=== EXERCISE AIM ===
Make an exact copy of the lines, leaving the pictures out.

--- Start of COLLECTED MATERIAL ---

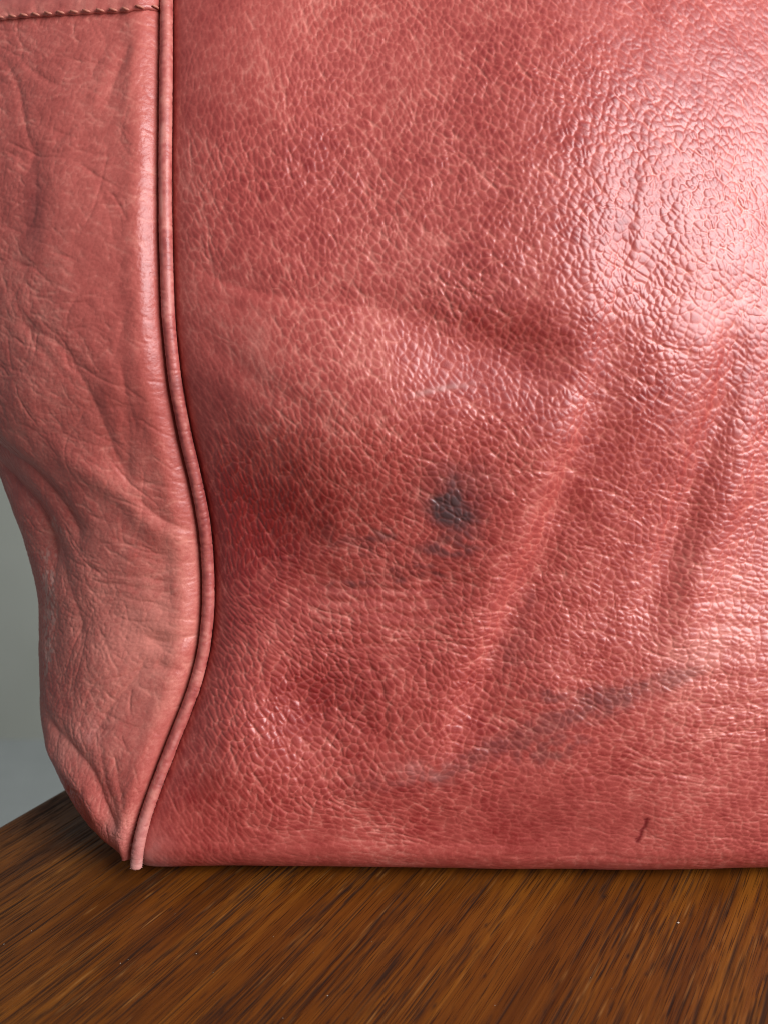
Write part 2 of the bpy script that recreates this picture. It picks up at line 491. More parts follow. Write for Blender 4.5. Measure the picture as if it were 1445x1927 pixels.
# ------------------------------------------------------------------ front panel
def gau(x, z, u, v, ru, rv, amp):
    cx, cz = unproject_y(u, v, -0.010)
    return amp * np.exp(-((x - cx / MM) / (ru * .155)) ** 2 - ((z - cz / MM) / (rv * .155)) ** 2)
def base_front(x, z, dd):
    """overall set of the front, mm towards the viewer: a slouched bag, full at upper right"""
    b = 7.0 + 3.0 * np.sin(np.clip(z / 180, 0, 1) * math.pi)
    b = b + gau(x, z, 1000, 500, 420, 330, 5.0)
    b = b + gau(x, z, 1180, 1420, 420, 300, 4.0)
    b = b - 0.0017 * np.clip(x - 30, 0, 130) ** 2 * smooth01((z - 60) / 110) + 9.0 * smooth01((x + 20) / 80) * smooth01((z - 90) / 80)
    return b * (1 - np.exp(-np.clip(dd, 0, 999) / np.interp(z, [0, 45], [3.0, 20.0])))
def to_panel(u, v):
    y = -0.006
    for _ in range(8):
        x, z = unproject_y(u, v, y)
        y = (float(lean(z / MM)) - float(base_front(float(x) / MM, float(z) / MM, float(x) / MM - float(seam_x(z)) / MM))) * MM
    return float(x) / MM, float(z) / MM
ch = Chart(-86, 140, -24, 292, 0.26, to_panel)
X, Z = ch.X, ch.Y
sx = seam_x(Z * MM) / MM
D = X - sx                                     # mm to the right of the seam

big = ch.zeros()
# slouching masses of the front
big += ch.blob(600, 770, 240, 190, 6.5, 10)
big += ch.blob(490, 1010, 150, 190, -6.2, 20)
big += ch.blob(820, 900, 190, 150, 1.6)
big += ch.blob(430, 1390, 120, 150, 4.5, 30)
big += ch.blob(585, 1330, 110, 85, -2.8, 20)
big += ch.blob(700, 1330, 160, 110, 1.2)
big += ch.blob(1420, 1330, 300, 330, 3.0)
big += ch.blob(930, 1060, 90, 200, 2.6, -25)
big += ch.blob(930, 670, 170, 75, -5.0, -12)
big += ch.blob(760, 1450, 160, 60, 1.0, 20)
big += ch.blob(1000, 1580, 260, 60, -0.8)
big += ch.blob(480, 200, 170, 260, 2.0)
# long folds
F1 = [(1242, 210), (1205, 400), (1168, 610), (1122, 780), (1052, 950), (985, 1100), (925, 1250), (862, 1380), (815, 1460)]
F2 = [(1392, 500), (1378, 680), (1335, 830), (1285, 970), (1230, 1120), (1180, 1240)]
big += ch.fold(F1, -2.2, 4.4, wob=0.45, taper=0.22, skew=2.3)
big += ch.fold([(u - 62, v - 10) for u, v in F1[2:]], 0.6, 6.0, wob=0.5, taper=0.3)
big += ch.fold([(u + 78, v + 20) for u, v in F1[2:8]], 0.8, 6.5, wob=0.5, taper=0.35)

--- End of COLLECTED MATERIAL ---

=== OUTPUT BELOW ===
Write part 2 of the bpy script that recreates this picture. It picks up at line 491. More parts follow. Write for Blender 4.5. Measure the picture as if it were 1445x1927 pixels.
# ------------------------------------------------------------------ front panel
def gau(x, z, u, v, ru, rv, amp):
    cx, cz = unproject_y(u, v, -0.010)
    return amp * np.exp(-((x - cx / MM) / (ru * .155)) ** 2 - ((z - cz / MM) / (rv * .155)) ** 2)
def base_front(x, z, dd):
    """overall set of the front, mm towards the viewer: a slouched bag, full at upper right"""
    b = 7.0 + 3.0 * np.sin(np.clip(z / 180, 0, 1) * math.pi)
    b = b + gau(x, z, 1000, 500, 420, 330, 5.0)
    b = b + gau(x, z, 1180, 1420, 420, 300, 4.0)
    b = b - 0.0017 * np.clip(x - 30, 0, 130) ** 2 * smooth01((z - 60) / 110) + 9.0 * smooth01((x + 20) / 80) * smooth01((z - 90) / 80)
    return b * (1 - np.exp(-np.clip(dd, 0, 999) / np.interp(z, [0, 45], [3.0, 20.0])))
def to_panel(u, v):
    y = -0.006
    for _ in range(8):
        x, z = unproject_y(u, v, y)
        y = (float(lean(z / MM)) - float(base_front(float(x) / MM, float(z) / MM, float(x) / MM - float(seam_x(z)) / MM))) * MM
    return float(x) / MM, float(z) / MM
ch = Chart(-86, 140, -24, 292, 0.26, to_panel)
X, Z = ch.X, ch.Y
sx = seam_x(Z * MM) / MM
D = X - sx                                     # mm to the right of the seam

big = ch.zeros()
# slouching masses of the front
big += ch.blob(600, 770, 240, 190, 6.5, 10)
big += ch.blob(490, 1010, 150, 190, -6.2, 20)
big += ch.blob(820, 900, 190, 150, 1.6)
big += ch.blob(430, 1390, 120, 150, 4.5, 30)
big += ch.blob(585, 1330, 110, 85, -2.8, 20)
big += ch.blob(700, 1330, 160, 110, 1.2)
big += ch.blob(1420, 1330, 300, 330, 3.0)
big += ch.blob(930, 1060, 90, 200, 2.6, -25)
big += ch.blob(930, 670, 170, 75, -5.0, -12)
big += ch.blob(760, 1450, 160, 60, 1.0, 20)
big += ch.blob(1000, 1580, 260, 60, -0.8)
big += ch.blob(480, 200, 170, 260, 2.0)
# long folds
F1 = [(1242, 210), (1205, 400), (1168, 610), (1122, 780), (1052, 950), (985, 1100), (925, 1250), (862, 1380), (815, 1460)]
F2 = [(1392, 500), (1378, 680), (1335, 830), (1285, 970), (1230, 1120), (1180, 1240)]
big += ch.fold(F1, -2.2, 4.4, wob=0.45, taper=0.22, skew=2.3)
big += ch.fold([(u - 62, v - 10) for u, v in F1[2:]], 0.6, 6.0, wob=0.5, taper=0.3)
big += ch.fold([(u + 78, v + 20) for u, v in F1[2:8]], 0.8, 6.5, wob=0.5, taper=0.35)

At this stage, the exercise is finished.